Drive plagues council meeting
By Jonathan Friedman/Special to The Malibu Times
Before it will allow the privatization of the lower portion of Zumirez Drive, Malibu City Council needs assurance that the property owners want that to happen. The council voted Monday night to bring back the request to its March 24 meeting.
For the past year-and-a-half, Malibu residents John Mazza and Robert Adler have been leading a movement to privatize Zumirez Drive south of the Wildlife Avenue intersection. Adler said the reason for privatization is so street maintenance efficiency can be increased. A homeowner’s road association would be formed to deal with this responsibility.
“[Privatization] just let’s us maintain it the way we want to, and maintain [the road] in a timely manner …,” Adler said. “The city can’t do that. The city has other needs, other budgets, other issues.”
Mazza and Adler collected signatures on a petition from all the affected homeowners, except for one.
William Nelson, who refused to sign the petition, said that he had been contacted three times about signing it, but declined each time because he found no need for it.
This brought up a troubling issue with some of the council members. According to the staff report, and a letter written to then-Public Works Director Rick Morgan, signed by Mazza, 100 percent of the homeowners who would be affected had signed the petition.
Mayor Jeff Jennings said he was under the assumption that all the homeowners supported the road’s privatization, and he was upset to find out that was not true. Adler responded that he had never presented that to be the case, and that the staff report was incorrect. He also suggested the statement in Mazza’s letter was due to a possible misunderstanding, which sparked a hot exchange between Adler and Nelson, who said he never gave the impression to anyone he might sign the petition.

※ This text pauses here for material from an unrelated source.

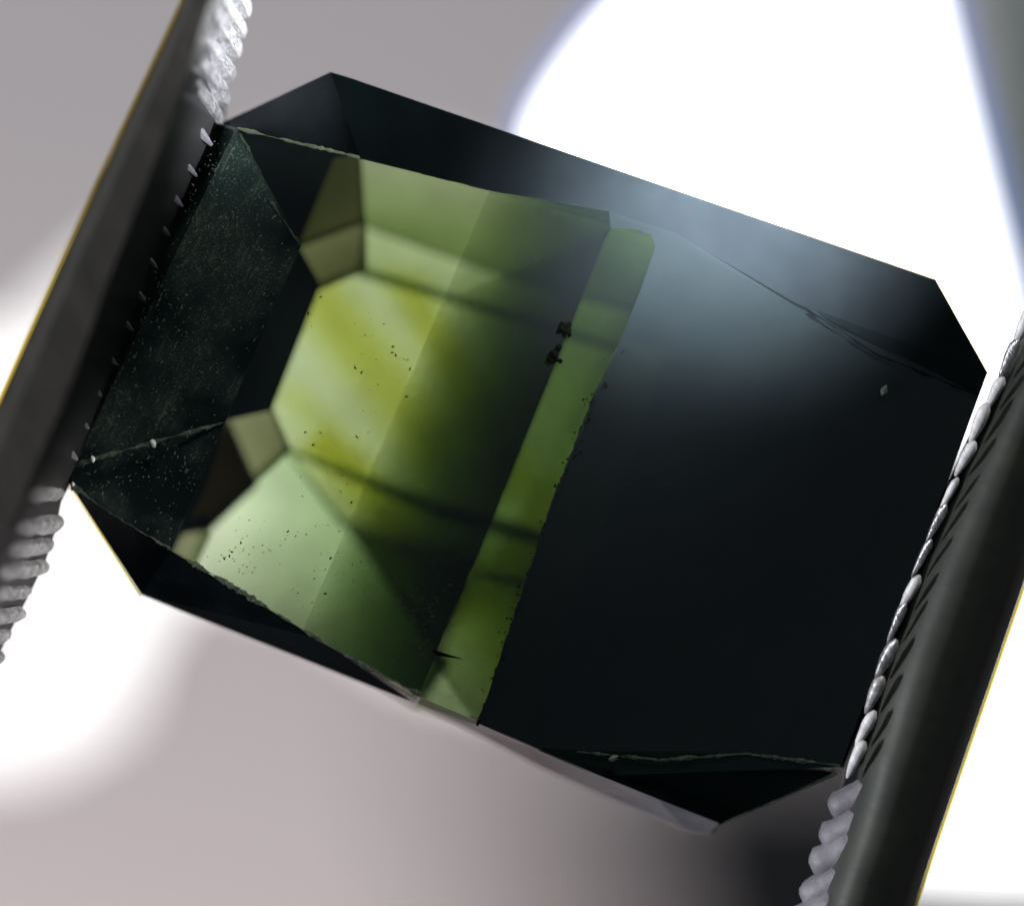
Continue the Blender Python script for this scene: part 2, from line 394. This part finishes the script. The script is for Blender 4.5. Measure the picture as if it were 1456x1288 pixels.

In addition, Jennings said he had heard on several occasions that the ultimate goal of privatization was to be able to gate the street, which Coastal Commission rules prohibit.
Prior to the next council meeting, the petition will be reviewed to verify that all homeowners, minus Nelson, support the road’s privatization.
In another matter, the council approved revised film permit procedures, allowing the annual 14-day filming limit to be extended to 20 days in cases of extreme circumstances such as bad weather, if 100 percent neighborhood approval is granted, the number of permitted helicopter landings is reduced. All appeals will go to the Planning Commission.
The council’s next meeting will take place at the new Council Chambers at City Hall.